• _Brief_:
Of the lines in the data below, count the ones holding the string "rest", and answer with that number only.
**** Given information ****
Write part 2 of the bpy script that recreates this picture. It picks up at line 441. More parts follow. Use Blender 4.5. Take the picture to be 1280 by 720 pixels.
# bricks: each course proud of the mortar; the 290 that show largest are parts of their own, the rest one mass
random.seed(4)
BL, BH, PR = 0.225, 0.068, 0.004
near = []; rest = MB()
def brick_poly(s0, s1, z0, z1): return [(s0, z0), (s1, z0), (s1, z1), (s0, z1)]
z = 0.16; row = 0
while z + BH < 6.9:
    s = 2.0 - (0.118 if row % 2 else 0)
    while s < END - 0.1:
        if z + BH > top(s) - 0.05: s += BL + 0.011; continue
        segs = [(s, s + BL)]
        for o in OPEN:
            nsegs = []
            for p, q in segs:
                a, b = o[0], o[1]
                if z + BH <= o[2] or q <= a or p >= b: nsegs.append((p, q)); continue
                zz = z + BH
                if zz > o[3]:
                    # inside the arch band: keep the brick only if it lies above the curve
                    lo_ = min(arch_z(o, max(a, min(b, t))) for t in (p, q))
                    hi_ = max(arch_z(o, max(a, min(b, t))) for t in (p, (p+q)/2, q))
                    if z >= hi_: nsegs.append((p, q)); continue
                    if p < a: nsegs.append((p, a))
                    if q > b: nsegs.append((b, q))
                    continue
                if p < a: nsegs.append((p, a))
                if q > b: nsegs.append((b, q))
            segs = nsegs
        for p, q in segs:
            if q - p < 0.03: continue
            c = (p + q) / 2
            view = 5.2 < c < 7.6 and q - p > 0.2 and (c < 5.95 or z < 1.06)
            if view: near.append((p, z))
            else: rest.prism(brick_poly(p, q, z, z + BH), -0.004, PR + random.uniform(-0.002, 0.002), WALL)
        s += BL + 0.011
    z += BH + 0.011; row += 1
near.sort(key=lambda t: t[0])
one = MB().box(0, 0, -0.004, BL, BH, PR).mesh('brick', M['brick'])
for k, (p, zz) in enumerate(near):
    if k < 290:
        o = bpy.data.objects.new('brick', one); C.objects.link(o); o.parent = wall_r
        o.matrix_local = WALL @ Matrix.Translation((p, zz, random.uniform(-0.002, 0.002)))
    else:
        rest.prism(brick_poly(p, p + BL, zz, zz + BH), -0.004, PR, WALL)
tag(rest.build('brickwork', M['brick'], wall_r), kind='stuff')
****
• _Correct answer_:
5